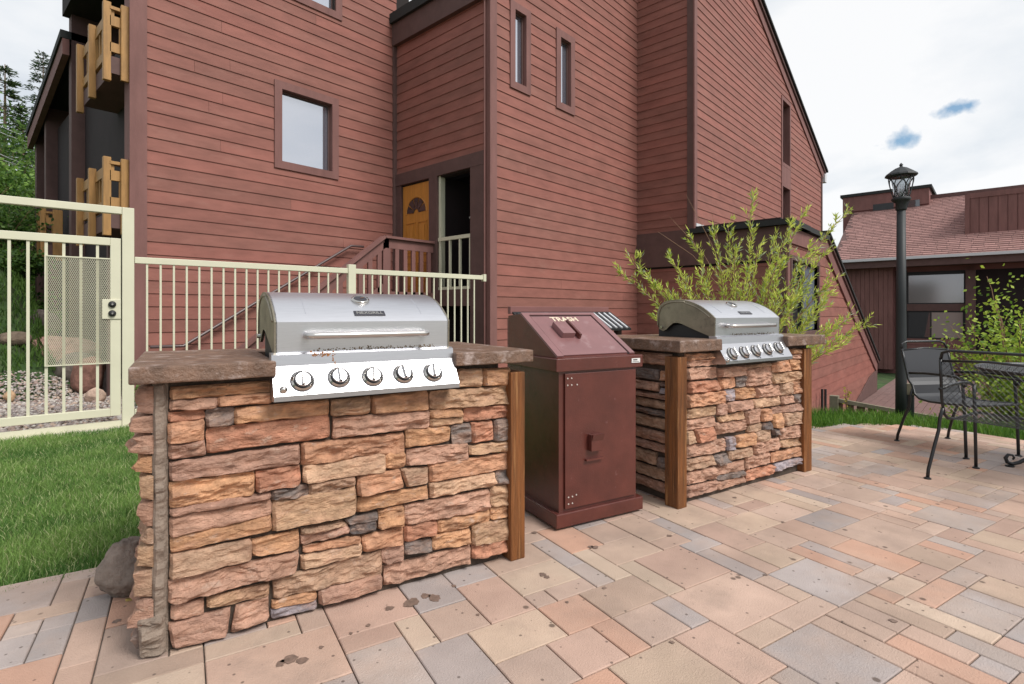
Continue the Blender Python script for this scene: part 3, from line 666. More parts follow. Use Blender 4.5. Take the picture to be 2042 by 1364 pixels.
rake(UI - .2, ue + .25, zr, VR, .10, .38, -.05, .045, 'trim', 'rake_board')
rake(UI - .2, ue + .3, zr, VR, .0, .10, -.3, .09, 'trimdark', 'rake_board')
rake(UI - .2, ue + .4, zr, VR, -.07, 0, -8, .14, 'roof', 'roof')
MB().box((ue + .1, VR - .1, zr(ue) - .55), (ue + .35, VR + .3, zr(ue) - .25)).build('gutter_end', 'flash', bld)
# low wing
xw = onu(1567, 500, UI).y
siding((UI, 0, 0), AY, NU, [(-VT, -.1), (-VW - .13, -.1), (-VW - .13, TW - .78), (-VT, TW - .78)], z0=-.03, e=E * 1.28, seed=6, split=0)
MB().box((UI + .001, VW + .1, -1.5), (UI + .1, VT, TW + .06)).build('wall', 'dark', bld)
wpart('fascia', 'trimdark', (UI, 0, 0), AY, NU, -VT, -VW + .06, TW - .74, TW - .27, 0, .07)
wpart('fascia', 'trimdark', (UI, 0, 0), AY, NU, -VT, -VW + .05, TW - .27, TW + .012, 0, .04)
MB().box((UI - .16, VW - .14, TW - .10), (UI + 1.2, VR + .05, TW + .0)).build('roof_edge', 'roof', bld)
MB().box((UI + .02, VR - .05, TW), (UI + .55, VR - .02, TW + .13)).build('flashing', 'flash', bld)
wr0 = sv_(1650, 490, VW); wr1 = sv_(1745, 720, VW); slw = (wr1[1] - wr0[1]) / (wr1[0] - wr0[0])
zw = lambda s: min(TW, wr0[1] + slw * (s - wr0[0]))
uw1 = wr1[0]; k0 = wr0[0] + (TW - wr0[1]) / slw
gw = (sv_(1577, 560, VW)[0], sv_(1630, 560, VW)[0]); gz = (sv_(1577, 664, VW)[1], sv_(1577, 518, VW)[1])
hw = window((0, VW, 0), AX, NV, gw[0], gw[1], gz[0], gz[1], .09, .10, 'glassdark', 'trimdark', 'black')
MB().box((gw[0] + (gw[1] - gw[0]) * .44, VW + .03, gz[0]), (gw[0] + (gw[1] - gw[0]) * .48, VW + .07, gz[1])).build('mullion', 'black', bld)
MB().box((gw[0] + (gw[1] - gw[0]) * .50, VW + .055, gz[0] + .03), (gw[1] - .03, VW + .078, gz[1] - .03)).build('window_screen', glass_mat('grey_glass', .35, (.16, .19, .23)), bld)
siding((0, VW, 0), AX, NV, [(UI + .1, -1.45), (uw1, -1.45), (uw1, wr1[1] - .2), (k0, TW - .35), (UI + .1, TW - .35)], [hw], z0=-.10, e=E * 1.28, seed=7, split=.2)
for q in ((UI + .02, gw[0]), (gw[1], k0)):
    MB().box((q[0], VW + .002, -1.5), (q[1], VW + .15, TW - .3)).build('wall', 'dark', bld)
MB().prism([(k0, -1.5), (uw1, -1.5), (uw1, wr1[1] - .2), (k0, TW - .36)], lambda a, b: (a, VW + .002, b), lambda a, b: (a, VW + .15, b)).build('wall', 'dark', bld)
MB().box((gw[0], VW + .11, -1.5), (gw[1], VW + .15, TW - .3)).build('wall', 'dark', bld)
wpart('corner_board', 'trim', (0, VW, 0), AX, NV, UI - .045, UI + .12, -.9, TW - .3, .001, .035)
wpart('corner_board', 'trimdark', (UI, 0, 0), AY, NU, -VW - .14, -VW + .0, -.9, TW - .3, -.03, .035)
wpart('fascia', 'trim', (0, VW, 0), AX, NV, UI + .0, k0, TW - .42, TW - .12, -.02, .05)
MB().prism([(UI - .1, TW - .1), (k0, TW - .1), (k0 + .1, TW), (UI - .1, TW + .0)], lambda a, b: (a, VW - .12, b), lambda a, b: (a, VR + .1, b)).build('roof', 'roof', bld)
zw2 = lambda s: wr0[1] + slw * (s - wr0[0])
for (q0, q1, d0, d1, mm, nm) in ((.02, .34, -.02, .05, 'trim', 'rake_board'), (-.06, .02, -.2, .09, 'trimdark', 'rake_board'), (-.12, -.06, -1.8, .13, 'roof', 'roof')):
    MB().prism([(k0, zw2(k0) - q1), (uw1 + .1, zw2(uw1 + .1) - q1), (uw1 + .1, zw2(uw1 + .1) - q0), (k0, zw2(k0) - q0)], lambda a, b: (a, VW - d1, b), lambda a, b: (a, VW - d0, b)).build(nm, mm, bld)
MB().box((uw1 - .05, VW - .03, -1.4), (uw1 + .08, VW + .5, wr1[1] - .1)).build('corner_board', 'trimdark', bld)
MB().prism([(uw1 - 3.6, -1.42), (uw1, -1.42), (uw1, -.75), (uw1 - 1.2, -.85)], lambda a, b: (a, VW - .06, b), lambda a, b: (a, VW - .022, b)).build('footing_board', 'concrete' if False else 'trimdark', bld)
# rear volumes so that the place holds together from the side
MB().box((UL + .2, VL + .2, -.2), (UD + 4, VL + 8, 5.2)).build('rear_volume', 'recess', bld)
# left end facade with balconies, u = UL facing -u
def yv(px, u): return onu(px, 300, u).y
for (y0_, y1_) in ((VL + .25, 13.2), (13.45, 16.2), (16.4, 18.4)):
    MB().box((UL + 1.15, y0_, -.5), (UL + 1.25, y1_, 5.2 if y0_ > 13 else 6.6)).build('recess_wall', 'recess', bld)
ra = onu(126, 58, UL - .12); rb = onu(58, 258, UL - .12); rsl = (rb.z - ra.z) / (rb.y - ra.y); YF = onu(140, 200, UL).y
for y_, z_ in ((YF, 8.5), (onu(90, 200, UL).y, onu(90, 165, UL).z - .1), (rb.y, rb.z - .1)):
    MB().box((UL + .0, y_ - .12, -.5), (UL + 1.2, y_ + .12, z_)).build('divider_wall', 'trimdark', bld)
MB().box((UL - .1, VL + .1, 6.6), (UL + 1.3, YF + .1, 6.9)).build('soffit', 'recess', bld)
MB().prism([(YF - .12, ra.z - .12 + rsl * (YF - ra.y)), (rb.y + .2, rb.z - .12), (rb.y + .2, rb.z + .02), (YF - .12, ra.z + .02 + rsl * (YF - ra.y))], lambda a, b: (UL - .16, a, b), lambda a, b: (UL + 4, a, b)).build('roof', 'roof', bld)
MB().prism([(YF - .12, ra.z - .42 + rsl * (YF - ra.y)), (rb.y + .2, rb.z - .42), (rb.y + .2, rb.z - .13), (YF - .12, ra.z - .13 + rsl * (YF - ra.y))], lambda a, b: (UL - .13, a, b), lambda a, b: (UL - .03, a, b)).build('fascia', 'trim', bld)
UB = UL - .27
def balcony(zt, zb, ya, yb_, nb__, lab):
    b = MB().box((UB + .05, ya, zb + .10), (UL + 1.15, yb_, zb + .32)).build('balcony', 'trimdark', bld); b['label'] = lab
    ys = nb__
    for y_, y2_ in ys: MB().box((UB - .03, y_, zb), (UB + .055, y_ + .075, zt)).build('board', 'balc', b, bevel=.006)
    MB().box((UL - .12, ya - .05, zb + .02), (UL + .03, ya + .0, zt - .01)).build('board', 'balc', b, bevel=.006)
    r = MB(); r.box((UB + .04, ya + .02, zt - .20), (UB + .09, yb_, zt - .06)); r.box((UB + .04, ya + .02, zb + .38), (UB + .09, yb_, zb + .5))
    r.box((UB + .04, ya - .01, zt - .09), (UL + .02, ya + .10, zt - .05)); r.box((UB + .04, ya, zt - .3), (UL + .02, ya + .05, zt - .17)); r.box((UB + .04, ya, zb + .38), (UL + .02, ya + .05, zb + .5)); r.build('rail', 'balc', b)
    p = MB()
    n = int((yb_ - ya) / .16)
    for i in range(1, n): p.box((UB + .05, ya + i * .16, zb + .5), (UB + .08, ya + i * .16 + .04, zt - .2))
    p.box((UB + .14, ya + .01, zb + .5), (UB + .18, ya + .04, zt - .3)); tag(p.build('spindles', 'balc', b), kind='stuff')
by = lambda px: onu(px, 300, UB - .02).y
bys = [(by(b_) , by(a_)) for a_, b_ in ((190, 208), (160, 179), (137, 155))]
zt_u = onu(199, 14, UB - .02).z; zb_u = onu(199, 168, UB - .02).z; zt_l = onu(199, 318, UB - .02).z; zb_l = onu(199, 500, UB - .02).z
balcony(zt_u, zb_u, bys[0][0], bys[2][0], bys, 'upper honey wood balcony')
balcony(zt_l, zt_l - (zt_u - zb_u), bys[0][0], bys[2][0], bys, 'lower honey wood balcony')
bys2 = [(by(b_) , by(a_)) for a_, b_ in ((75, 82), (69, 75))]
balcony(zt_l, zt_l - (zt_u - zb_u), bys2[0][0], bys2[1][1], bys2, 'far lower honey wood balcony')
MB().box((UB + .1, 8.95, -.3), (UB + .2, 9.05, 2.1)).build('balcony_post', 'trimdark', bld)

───

Find each line holding the word "recess" and copy it.

MB().box((UL + .2, VL + .2, -.2), (UD + 4, VL + 8, 5.2)).build('rear_volume', 'recess', bld)
    MB().box((UL + 1.15, y0_, -.5), (UL + 1.25, y1_, 5.2 if y0_ > 13 else 6.6)).build('recess_wall', 'recess', bld)
MB().box((UL - .1, VL + .1, 6.6), (UL + 1.3, YF + .1, 6.9)).build('soffit', 'recess', bld)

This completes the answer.